I am trying to find $\boldsymbol{\theta}$ when the output $\boldsymbol{b}$, input $\boldsymbol{x}$, and the matrix $\boldsymbol{[A]}$ are given. Here, $\boldsymbol{[A]}$ is a diagonal square matrix with complex entries and $\boldsymbol{x}$ and $\boldsymbol{b}$ are vectors (dimensionally compatible of course). The matrix $\boldsymbol{[A]}$ is a product of matrices $[a_{1}][a_{2}][a_{3}]....[a_{n}]$: $$[a_{1}][a_{2}][a_{3}]....[a_{n}] = [A]$$
What I noticed is that,
$$[a_{1}]^{\theta}[a_{2}]^{\theta}[a_{3}]^{\theta}....[a_{n}]^{\theta} \ne ([a_{1}][a_{2}][a_{3}]....[a_{n}])^{\theta}$$
when the matrices have complex entries. $\theta$ is always a real number here. In my case, $\boldsymbol{[a_{i_{}}]}$ are always diagonal and consequentially so is $\boldsymbol{[A]}$.
So, to summarize, I want to know how to solve for $\boldsymbol{\theta}$ in the following 2 equations:
- $$([a_{1}]^{\theta}[a_{2}]^{\theta}[a_{3}]^{\theta}....[a_{n}]^{\theta})x = b$$
And
- $$([a_{1}][a_{2}][a_{3}]....[a_{n}])^{\theta}x = b$$
Given that all $\boldsymbol{[a_{i}]}$ are square, diagonal, and have complex entries, $\boldsymbol{x}$ and $\boldsymbol{b}$ vectors are also known and have complex entries as well, and $\boldsymbol{\theta}$ is a real number.
And maybe if someone has time after this, I wouldn't mind knowing a general solution where $\boldsymbol{[a_{i}]}$ are not diagonal (out of curiosity). I am also open to numerical solutions.
I tried the following approach for the second equation (which failed): $$([a_{1}][a_{2}][a_{3}]....[a_{n}])^{\theta}x = [A]^{\theta}x$$ $$[A]^{\theta}x = b$$ So, given that $\boldsymbol{[A]}$ is a diagonal square matrix with complex entries, $$([A]_{i,i})^{\theta}x_{i} = b_{i}$$ Which gives us: $$\theta_{i} = \frac{\log{(\frac{b_{i}}{x_{i}})}}{\log{([A]_{i,i})}}$$ However, I get different $\boldsymbol{\theta_{i}}$ for different values of $\boldsymbol{i}$ whereas there should be only one $\boldsymbol{\theta}$ which solves the equation.

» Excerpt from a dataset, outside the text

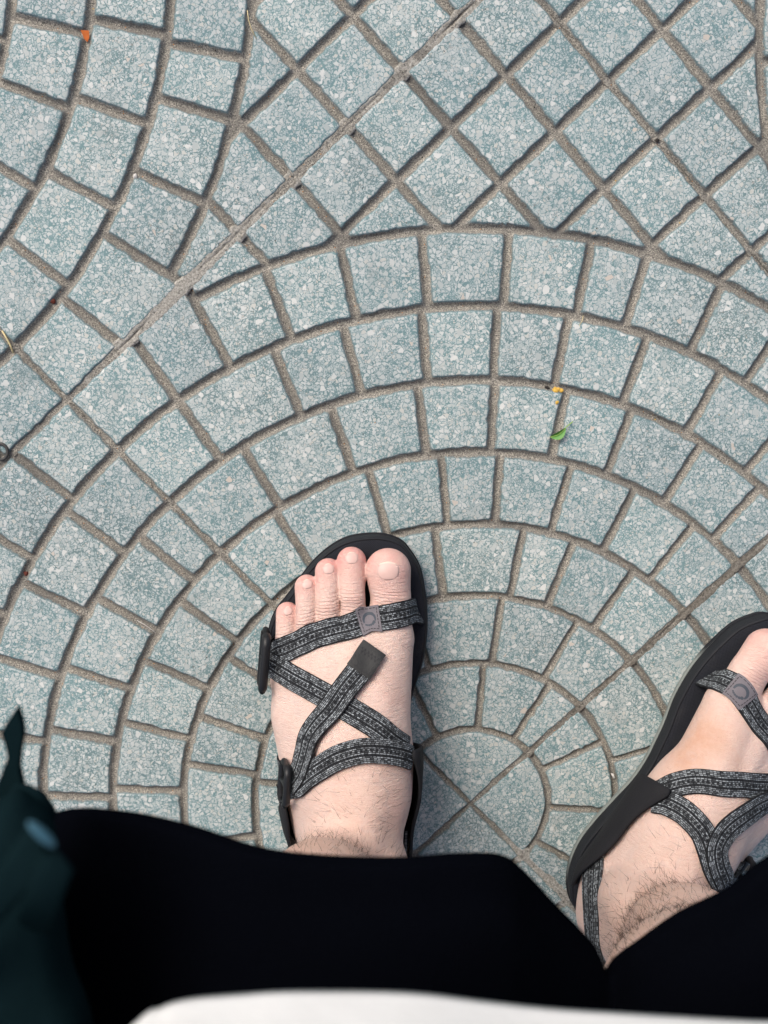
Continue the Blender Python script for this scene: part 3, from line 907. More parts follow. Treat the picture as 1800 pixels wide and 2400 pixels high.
def tube(bm, P, r, sides=8, closed=False):
    P = [np.array(p, float) for p in P]; n = len(P); rings = []
    up = np.array([0.13, 0.31, 0.94])
    for i in range(n):
        t = P[(i + 1) % n] - P[i - 1] if closed else P[min(i + 1, n - 1)] - P[max(i - 1, 0)]
        t = unit(t); a = unit(np.cross(t, up)) if abs(t @ up) < 0.95 else unit(np.cross(t, np.array([1.0, 0, 0]))); b = np.cross(t, a)
        rx, ry = r if isinstance(r, tuple) else (r, r)
        rings.append([bm.verts.new(P[i] + a * math.cos(k * 2 * math.pi / sides) * rx + b * math.sin(k * 2 * math.pi / sides) * ry) for k in range(sides)])
    for i in range(n if closed else n - 1):
        for k in range(sides):
            bm.faces.new((rings[i][k], rings[i][(k + 1) % sides], rings[(i + 1) % n][(k + 1) % sides], rings[(i + 1) % n][k]))
    if not closed: bm.faces.new(rings[0][::-1]); bm.faces.new(rings[-1])

def rounded_rect(w, h, r, n=5):
    out = []
    for cx, cy, a0 in ((w / 2 - r, h / 2 - r, 0), (-w / 2 + r, h / 2 - r, 90), (-w / 2 + r, -h / 2 + r, 180), (w / 2 - r, -h / 2 + r, 270)):
        for k in range(n):
            a = math.radians(a0 + 90 * k / (n - 1)); out.append((cx + r * math.cos(a), cy + r * math.sin(a)))
    return out

def buckle(F, parent, c, e1, e2, w, h, bars, rad=0.0023):
    """plastic ladder buckle: a rounded frame with cross bars, spanned by e1 and e2 (foot directions)"""
    e1, e2 = unit(np.array(e1, float)), unit(np.array(e2, float)); c = np.array(c, float)
    W_ = lambda a, b, lift=0.0: F.w(*(c + e1 * a + e2 * b + np.cross(e1, e2) * lift))
    bm = bmesh.new()
    tube(bm, [W_(a, b) for a, b in rounded_rect(w, h, 0.0055)], (rad, rad * 0.8), 8, True)
    for x in bars: tube(bm, [W_(x, -h / 2), W_(x, 0, 0.0006), W_(x, h / 2)], rad * 0.8, 7)
    return bm_obj('buckle', bm, M_PLASTIC, parent)

def wing(F, parent, sgn, stations):
    """flap rising from the sole beside the heel: stations of (y, top height, lean towards the front)"""
    st = spline(np.array(stations, float), 0.004); R = 9
    V = []; n = len(st)
    for y, zt, fw in st:
        row = []
        for k in range(R):
            t = k / (R - 1); z = 0.0002 + zt * t; yy = y + fw * t
            w = F.w(sgn * 0.065, yy, max(z, 0.006)); dirv = F.w(0, yy, max(z, 0.006)) - w
            h = BVH.ray_cast(Vector(w), Vector(unit(dirv)), 0.062)
            if h[0] is not None: x = F.inv(h[0])[0] + sgn * 0.0044
            else: x = np.nan
            row.append([x, yy, z])
        V.append(row)
    V = np.array(V); X = V[:, :, 0]
    edge = np.array([np.interp(y, *zip(*sorted([(p[1], p[0]) for p in SOLE if p[0] * sgn > 0.015]))) - sgn * 0.0035 - (0.0052 if F is RIGHT else 0) for y in st[:, 0]])
    HX = np.where(np.isnan(X), -1.0, X * sgn)
    X = np.where(np.isnan(X), edge[:, None], X)
    lim = np.where(np.abs(X) > np.abs(edge[:, None]) + (0.024 if sgn > 0 else 0.012), edge[:, None], X); X = lim
    for k in range(R):
        t = k / (R - 1); X[:, k] = X[:, k] * min(1, t * 2.2) + edge * (1 - min(1, t * 2.2)) if sgn else X[:, k]
    for _ in range(2):
        X = smooth(X, 2); X = smooth(X.T, 1).T
    HX = np.where(HX > np.abs(edge[:, None]) + (0.024 if sgn > 0 else 0.012), -1.0, HX)
    X = sgn * np.maximum(X * sgn, HX)
    V[:, :, 0] = X
    top = []; 
    for lay in (0.0022, 0.0):
        for i in range(n):
            for k in range(R): top.append(F.w(V[i, k, 0] + sgn * lay, V[i, k, 1], V[i, k, 2]))
    f = []; o = n * R
    for i in range(n - 1):
        for k in range(R - 1):
            a = i * R + k; f.append((a, a + 1, a + R + 1, a + R)); f.append((a + o, a + R + o, a + R + 1 + o, a + 1 + o))
        f.append((i * R + R - 1, i * R + R - 1 + o, i * R + 2 * R - 1 + o, i * R + 2 * R - 1)); 
    for i in (0, n - 1):
        for k in range(R - 1): a = i * R + k; f.append((a, a + 1, a + 1 + o, a + o))
    bm = bmesh.new(); bv = [bm.verts.new(v) for v in top]
    for q in f: bm.faces.new([bv[i] for i in q])
    return bm_obj('heel_wing', bm, M_WING, parent)

def disc(u, v, r, n=14): return [(u + r * math.cos(2 * math.pi * k / n), v + r * math.sin(2 * math.pi * k / n)) for k in range(n)]
def emblem(rb, parent, u, v, rot, sc=1.0):
    """open ring, thick on one side, with a row of small dots closing it, like a footprint in a circle"""
    polys = []
    def pt(a, r): a = math.radians(a + rot); return (u + sc * r * math.cos(a), v + sc * r * math.sin(a))
    for k in range(15):
        a0, a1 = 20 + k * 15.0, 20 + (k + 1) * 15.0
        def wdt(a): return 0.0010 + 0.0011 * math.sin(math.radians((a - 20) / 225 * 180)) ** 0.8
        polys.append([pt(a0, .0050), pt(a1, .0050), pt(a1, .0050 - wdt(a1)), pt(a0, .0050 - wdt(a0))])
    for a, r, s in ((262, .0041, .00115), (285, .0044, .00095), (306, .0046, .00085), (325, .0047, .00078), (342, .0048, .0007), (357, .0049, .00065)):
        x, y = pt(a, r); polys.append(disc(x, y, s * sc, 10))
    return rb.shapes('emblem', M_EMBLEM, parent, polys, 0.0, 0.00015)
def stitches(rb, parent, path, dash, gap, wdt, lift):
    polys = []
    for (u0, v0), (u1, v1) in path:
        L = math.hypot(u1 - u0, v1 - v0); t = ((u1 - u0) / L, (v1 - v0) / L); n = (-t[1] * wdt / 2, t[0] * wdt / 2); k = 0.0
        while k < L - dash * 0.5:
            a, b = k, min(L, k + dash); k += dash + gap
            polys.append([(u0 + t[0] * a + n[0], v0 + t[1] * a + n[1]), (u0 + t[0] * a - n[0], v0 + t[1] * a - n[1]), (u0 + t[0] * b - n[0], v0 + t[1] * b - n[1]), (u0 + t[0] * b + n[0], v0 + t[1] * b + n[1])])
    return rb.shapes('stitching', M_THREAD, parent, polys, lift, 0.0002)

def sandal(F, label, right):
    root = empty('sandal', F.w(0, 0.10, -FB)); tag(root, label, 'sandal', 'pair of sandals')
    bpy.context.view_layer.update()
    pm = root.matrix_world.inverted()
    before = set(bpy.data.objects)
    ring_solid(F, 'outsole', M_OUT, root, [(-.001, .0004), (.0004, .0008), (.0008, .0042), (.0002, .0048)])
    ring_solid(F, 'midsole', M_MID, root, [(-.0004, .0044), (.0, .0054), (.0, .0148), (-.0004, .0160), (-.0011, .0167), (-.0017, .0166), (-.0023, .0161), (-.0030, .0158)])
    ring_solid(F, 'footbed', M_BED, root, [(-.0019, .0155), (-.0020, .0163), (-.0028, .0166), (-.0080, .0165)], uv=True)
    # front strap over the toes with the emblem patch
    if not right:
        s1 = Ribbon(F, [(.0510, .2030, -.002), (.0478, .2075, .012), (.0396, .2097), (.0317, .2095), (.0231, .2077), (.0146, .2052), (.0023, .2019), (-.0099, .1984), (-.0207, .1943), (-.0315, .1897), (-.0425, .1845), (-.0530, .1795, .0185)], .0168, .0004)
        pu, pv = 0.0440, 0.0
    else:
        s1 = Ribbon(F, [(.0452, .1965, -.002), (.0450, .1995, .011), (.0415, .2020), (.0348, .2034), (.0219, .1985), (.0087, .1930), (-.0045, .1890), (-.018, .1850), (-.031, .1815), (-.0425, .1790), (-.0530, .1770, .0185)], .0172, .0004)
        pu, pv = 0.0300, 0.0
    o = s1.build('front_strap', M_WEB, root)
    # the patch sits where the photograph has it: centre found along the strap
    tgt = F.w(.0150, .2052, 0)[:2] if not right else F.w(.0325, .2032, 0)[:2]
    pu = s1.lu[np.argmin([np.hypot(*(c[:2] - tgt)) for c in s1.G[:, 4]])]
    hw = 0.0078
    pa = s1.patch('logo_patch', M_PATCH, root, pu - hw, pu + hw, -.0090, .0090, 0.0, 0.0009)
    class Lift:                                              # same strap coordinates, lifted on top of the patch
        shapes = staticmethod(lambda name, mat, parent, polys, lift, thick: s1.shapes(name, mat, parent, polys, lift + 0.0009, thick))
    emblem(Lift, pa, pu, 0.0, -42 if not right else 138)
    e = 0.0062; y = 0.0073
    stitches(Lift, pa, [((pu - e, -y), (pu + e, -y)), ((pu + e, -y), (pu + e, y)), ((pu + e, y), (pu - e, y)), ((pu - e, y), (pu - e, -y))], .0017, .0007, .00042, 0.0)
    # crossing straps
    if not right:
        s2 = Ribbon(F, [(-.0540, .1745, .0215), (-.0440, .1710), (-.0337, .1672), (-.0144, .1602), (.0033, .1526), (.0166, .1454), (.0271, .1362), (.0345, .1265, .0530)], .0162, .0006)
        s4 = Ribbon(F, [(.0375, .1200, .0530), (.0325, .1254), (.0206, .1309), (.0071, .1318), (-.0064, .1271), (-.0168, .1193), (-.0242, .1119), (-.0305, .1040), (-.0365, .0980, .0440)], .0158, .0019)
        s3 = Ribbon(F, [(-.0370, .1010, .0470), (-.0305, .1105), (-.0268, .1225), (-.0231, .1353), (-.0103, .1530), (.0003, .1685), (.0110, .1819), (.0172, .1895)], .0168, .0032)
    else:
        s2 = Ribbon(F, [(.0400, .1190, .0460), (.0390, .1290), (.0317, .1398), (.0192, .1482), (.0063, .1544), (-.0118, .1611), (-.0300, .1680), (-.0430, .1720), (-.0540, .1745, .0215)], .0165, .0006)
        s4 = Ribbon(F, [(.0392, .1130, .0490), (.0370, .1175), (.0285, .1201), (.0173, .1178), (.0090, .1115), (.0000, .1040), (-.0120, .0980), (-.0250, .0950), (-.0370, .0960, .0400)], .0165, .0016)
        s3 = Ribbon(F, [(-.0150, .0980), (-.0020, .1060), (.0046, .1140), (.0045, .1240), (.0010, .1330), (-.0060, .1420), (-.0192, .1530), (-.0310, .1620), (-.0400, .1680)], .0160, .0032)
    s2.build('cross_strap', M_WEB, root); s4.build('ankle_strap', M_WEB, root); o3 = s3.build('loose_strap', M_WEB, root)
    L3 = s3.lu[-1]
    tab = s3.patch('strap_tab', M_TAB, root, L3 - .0190, L3 + .0, -.0089, .0089, 0.0, 0.0010)
    class Lift3:
        shapes = staticmethod(lambda name, mat, parent, polys, lift, thick: s3.shapes(name, mat, parent, polys, lift + 0.0010, thick))
    zz = [(L3 - .0045 - (.0035 if k % 2 else 0), -.0065 + k * .0013) for k in range(11)]
    stitches(Lift3, tab, list(zip(zz[:-1], zz[1:])) + [((L3 - .0170, -.0070), (L3 - .0170, .0070)), ((L3 - .0170, .0075), (L3 - .0100, .0078)), ((L3 - .0170, -.0075), (L3 - .0100, -.0078))], .0016, .0006, .0004, 0.0)
    # side buckle by the little toe, with its short anchor strap
    buckle(F, root, (-.0560, .1765, .0195), (0.10, 1, 0.0), (0.10, 0.0, 1.0), .0370, .0230, (0.0,), 0.0030)
    Ribbon(F, [(-.0510, .1790, -.002), (-.0545, .1790, .006), (-.0565, .1785, .014)], .020, .0, normals=[(-1, 0, .2)] * 2).build('anchor_strap', M_WEB, root)
    # heel wings, ankle buckle with its loop, heel strap
    wing(F, root, 1, [(.022, .026, .004), (.040, .036, .004), (.065, .045, .006), (.085, .050, .012), (.098, .055, .016), (.106, .057, .016), (.112, .055, .014)])
    wing(F, root, -1, [(.022, .026, .004), (.045, .036, .004), (.070, .044, .006), (.082, .040, .008), (.094, .030, .006), (.102, .018, .004)])
    buckle(F, root, (-.0425, .1010, .0455), (0.08, 1, 0), (0.22, 0.05, 1.0), .0260, .0200, (0.0,), 0.0026)
    Ribbon(F, [(-.0340, .1020, .0500), (-.0390, .1020, .0480), (-.0425, .1015, .0380), (-.0430, .1010, .0250), (-.0400, .1000, .0120)], .0165, .0, normals=[(-.3, 0, 1), (-.8, 0, .5), (-1, 0, .2), (-1, 0, .2)]).build('loop_strap', M_WEB, root)
    Ribbon(F, [(.0400, .0520, .0280), (.0365, .0420, .0400), (.0325, .0330, .0480), (.0240, .0200, .0540), (.0120, .0080, .0560), (0, .0045, .0560), (-.0120, .0080, .0560), (-.0240, .0190, .0530), (-.0325, .0330, .0470), (-.0380, .0480, .0330)],
           .0210, .0012, normals=[(1, -.1, .7), (.8, -.4, .85), (.5, -.7, .85), (0, -1, .8), (-.5, -.7, .85), (-.8, -.4, .85), (-1, -.1, .7)]).build('heel_strap', M_WEB, root)
    for ob in set(bpy.data.objects) - before:
        if ob.parent is root: ob.matrix_parent_inverse = pm
    return root
sandal(LEFT, 'black sandal in the middle of the photo, its strap end lying over the crossed webbing', False)
sandal(RIGHT, 'black sandal turned outwards by the right edge, toes cut off by the frame', True)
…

As some comments state that if all $\boldsymbol{[a_{i}]}$ are diagonal with complex entries then:
$$\prod_{i}{[a_i]^\theta} = \left(\prod_{i}{[a_i]}\right)^\theta$$
But this is in fact not true. Even more simply put, let $\boldsymbol{c_{1}} \in \boldsymbol{\mathbb{C}}$, $\boldsymbol{r_{1}} \in \boldsymbol{\mathbb{R}}$, and $\boldsymbol{n_{1}} \in \boldsymbol{\mathbb{N}}$ then in general,
$$\prod_{i=1}^{i=n_{1}}{c_{1}^{r_{1}}} \neq \left(\prod_{i=1}^{i=n_{1}}{c_{1}}\right)^{r_{1}}$$
I urge that you verify this to convince yourself. Try with: $c_{1} = 0.707 + 0.9i$, $r_{1} = 0.664$, and $n_{1} = 4$.
Actually, even if $[a_i]$ are complex matrices, the identity holds: $$\prod{[a_i]^\theta} = \left(\prod{[a_i]}\right)^\theta$$ But as you have identified, it does not really help much since you do have the matrix $[A]$ at hand. As one of the comments mentions, you want all of the $\theta$ to be equal and only then you have a solution. However, notice that $log$ is not a single valued function if the domain is of complex numbers. This is a consequence of the fact that exponentiation in complex numbers is not injective. In fact, the logarithm is defined as follows for a complex number: $$log(z) = ln|z| + i(arg z)$$ And $arg z$ takes infinite values (adding multiples of $2\pi$).
So, when you take the $log$ of $[A]_{i,i}$ you might want to consider all possible solutions.